13) Thus, the observations of the Hon’ble Supreme Court in Vihaan Kumar were further explained in the Judgment of Sri Darshan. Paragraph 20.1.[5] further elaborates that mere absence of written grounds does not ipso facto render the arrest illegal unless it results in demonstrable prejudice or denial of a fair opportunity to defend. The said paragraph reads thus:- “ 20.1.5. While Section 50 Cr.P.C is mandatory, the consistent judicial approach has been to adopt a prejudiceoriented test when examining alleged procedural lapses. The mere absence of written grounds does not ipso facto render the arrest illegal, unless it results in demonstrable prejudice or denial of a fair opportunity to defend. ”

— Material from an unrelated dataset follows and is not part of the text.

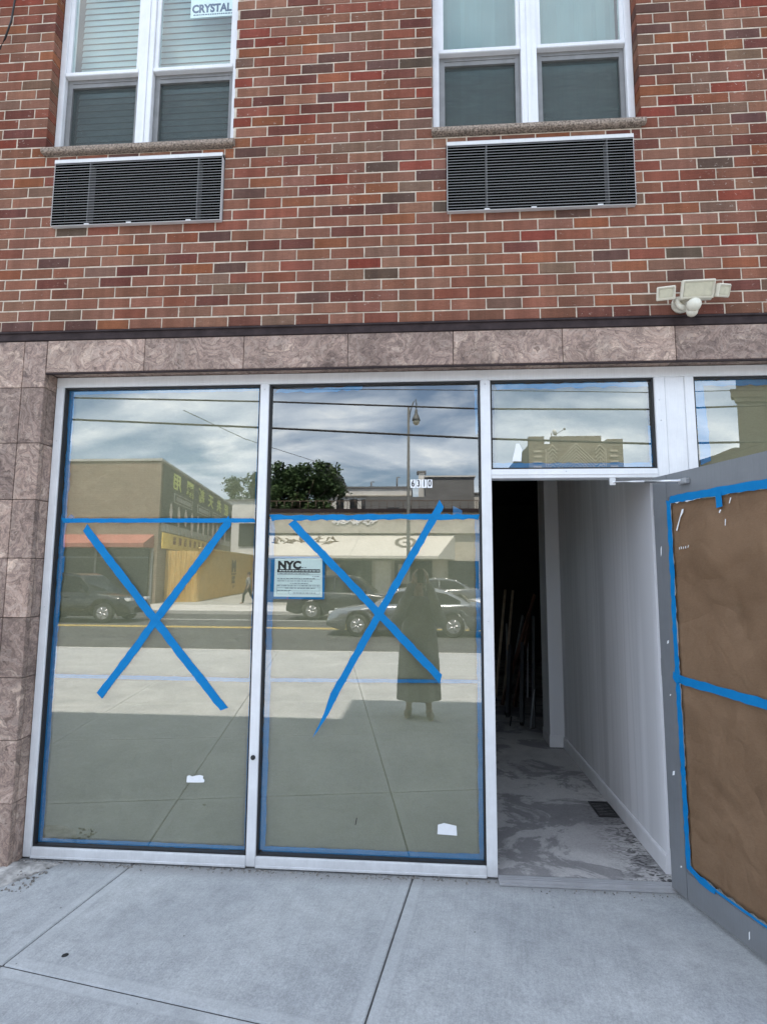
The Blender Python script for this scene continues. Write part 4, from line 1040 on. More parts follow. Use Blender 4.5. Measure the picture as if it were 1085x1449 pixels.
bm = NB(); prism(bm, [(-8.6, -.2), (-6.3, -.2), (-6.3, 11.2), (-7.1, 12.9), (-8.6, 12.9)], 'y', -62, -52); obj('wall', bm, BLKW, t); bm = NB(); box(bm, -8.5, -7.2, -51.99, -51.9, 11.7, 12.7); obj('window', bm, WINDK, t)
t = thing('long_white_house', (-1.7, -42, -.14), 'long low white building with dark windows behind the awning shop', 'building')
obj('wall', B(-5.6, 1.6, -50, -42.3, -.2, 8.65), WHT, t); bm = NB(); box(bm, -5.7, 1.65, -50.1, -42.2, 8.651, 8.80); obj('roof', bm, GRYW, t)
for x in (-4.5, -3.35, -2.35): obj('window', B(x - .32, x + .32, -42.29, -42.2, 6.4, 7.7), WINDK, t)
bm = NB(); box(bm, -5.6, 1.6, -42.29, -42.15, 7.95, 8.05); obj('ledge', bm, CRM, t)
bm = NB()
for x, h in ((-2.0, 9.5), (.3, 9.9)): tube(bm, [(x, -44, 8.7), (x, -44, h), (x + .25, -44, h)], .07, 8)
obj('vent_pipe', bm, GREYFR, t)
t = thing('grey_block', (3.6, -39, -.14), 'windowless dark grey building with stepped flat roofs', 'building')
bm = NB(); box(bm, 2.75, 6.55, -48, -39.0, -.2, 9.0); box(bm, -2.0, 2.749, -42.0, -39.02, -.2, 7.45); obj('wall', bm, GRYW, t)
bm = NB(); box(bm, 2.65, 6.65, -48.1, -38.9, 9.001, 9.12); obj('coping', bm, WHT, t); bm = NB(); box(bm, -.2, .7, -39.01, -38.93, 5.9, 6.6); obj('window', bm, WINDK, t)
bm = NB(); box(bm, 2.2, 2.7, -43.5, -42.4, 7.0, 10.0); bm2 = NB(); 
obj('chimney', bm, WHT, t); bm2.free(); bm = NB(); box(bm, 2.05, 2.85, -43.6, -42.3, 10.001, 10.15); obj('chimney_cap', bm, GRYW, t)
t = thing('grey_annex', (8, -42, -.14), 'pale grey house peeping past the dark grey block', 'house'); obj('wall', B(6.8, 10.5, -50, -43, -.2, 8.2), WHT, t); obj('window', B(7.3, 8.3, -42.99, -42.9, 6.4, 7.6), WINDK, t); bm = NB(); box(bm, 6.7, 10.6, -50.1, -42.9, 8.201, 8.35); obj('roof', bm, GRYW, t)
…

14) In paragraph 20.1.6, there was a reference to the gravity of the offence as an important factor. In paragraph 20.1.7, it was further observed that in the absence of demonstrable prejudice, such irregularity is, at best, a curable defect and cannot, by itself, warrant release on bail. It was observed that the approach of the High Court in that case for treating the procedural lapse as a determinative factor while overlooking the gravity of the charge was against the settled principle. Paragraph 20.1.[7] is important in that context which reads thus:- “ 20.1.7. In the present case, the arrest memos and remand records clearly reflect that the respondents were aware of the reasons for their arrest. They were legally represented from the outset and applied for bail shortly after arrest, evidencing an immediate and informed understanding of the accusations. No material has been placed on record to establish that any prejudice was caused due to the alleged procedural lapse. In the absence of demonstrable prejudice, such irregularity is, at best, a curable defect and cannot, by itself, warrant release on bail. As reiterated above, the High Court treated it as a determinative factor while overlooking the gravity of the charge under Section 302 IPC and the existence of a prima facie case. Its reliance on Pankaj Bansal and Prabir Purkayastha is misplaced, as those decisions turned on materially different facts and statutory contexts. The approach adopted here is inconsistent with the settled principle that procedural lapses in furnishing grounds of arrest, absent prejudice, do not ipso facto render custody illegal or entitle the accused to bail. ”

15) Thus, in the present case, these observations of the Hon’ble Supreme Court in the case of Sri Darshan are extremely important. In the present case, no such prejudice is shown by the Petitioner. The offence undoubtedly is quite grave. There is strong material against the present Petitioner which cannot be overlooked. Therefore, applying the ratio laid down by the Hon’ble Supreme Court in the case of Sri Darshan, we are not inclined to grant any relief to the present Petitioner. Accordingly, the Petition is dismissed.

16) Before parting with the Order, it is necessary to mention that some clarity is necessary before the learned Magistrates, the learned Session Judges and the Investigating Officers regarding this particular issue. In this connection, the observations of the Hon’ble Supreme Court in the case of Sri Darshan are very important and all of them are required to be made aware of this position of law laid down by the Hon’ble Supreme Court. Therefore, the Registry is directed to circulate the Judgment of the Hon’ble Supreme Court in the case of State of Karnataka v/s. Sri Darshan, etc. reported in 2025 SCC OnLine SC 1702 by highlighting the paragraph Nos. 20.[1] including 20.1.[1] upto 20.1.[7] to all the learned Judges under the jurisdiction of this Court.

17) The Petition is disposed of. (SHYAM C. CHANDAK, J.) (SARANG V. KOTWAL, J.)